Similar comments were echoed at several other wineries I visited including Morgenhof Estate, another contender for top Sauvignon Blanc producer. Their vineyards are just down the road from Warwick Estate and similarly situated on low, medium and higher slopes in the Simonsberg area. The temperature differences from one block to another higher up is marked. No problem seeing where Rianie Strydom gets her quality fruit from either. I attended their harvest in February 2002 and witnessed the first few warmer plots of Sauvignon Blanc being vinified. Other large swathes of vines situated higher up on slightly cooler sites were still several days or even weeks away from full physiological ripeness - the clever blending of these varied plots creating complex, grassy, zesty Sauvignon Blanc at its best.

If hypothetically more than a few producers in South Africa are actually meddling with nature’s end product and adding a bit of their own characteristics via essence, you can be absolutely certain that the practice is even more commonplace in other New World countries with similarly warm climatic characteristics. Australia and California are only two nations that spring to mind. I have never read a report of such practices being investigated in either of these countries, both of which have many growers that struggle to produce top flight Sauvignon Blanc on a large scale.
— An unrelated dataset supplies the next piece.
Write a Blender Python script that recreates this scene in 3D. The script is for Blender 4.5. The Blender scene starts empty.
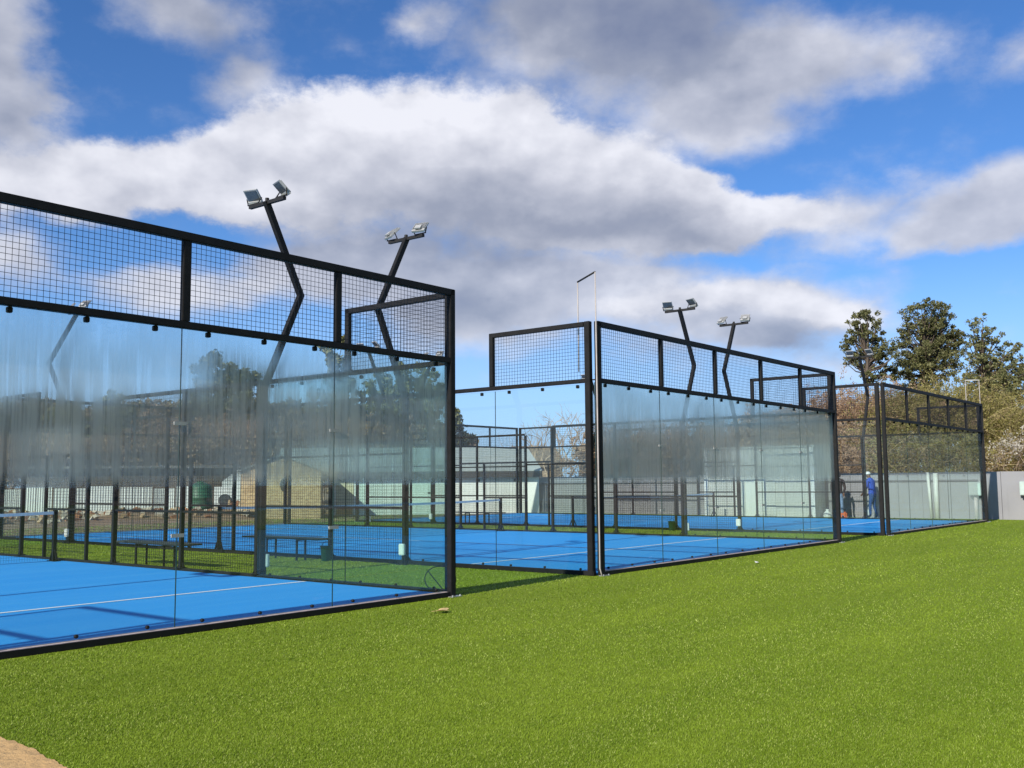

As SA wine guru Dave Hughes pointed out recently, these same essence and additives are freely available and have been on sale for many years within the wine industries of USA, Australia, South America and New Zealand. Few would be brave enough or silly enough to stand up and accuse their large and powerful industries of widespread shenanigans without substantiated evidence!

Fortunately for all, the Wine & Spirits Board in South Africa has announced a program to start randomly testing wines in 2004, which will no doubt quell any further concerns from foreign buyers. As for every day consumers in the UK, their minds will no doubt be more concerned with their New Year’s detox!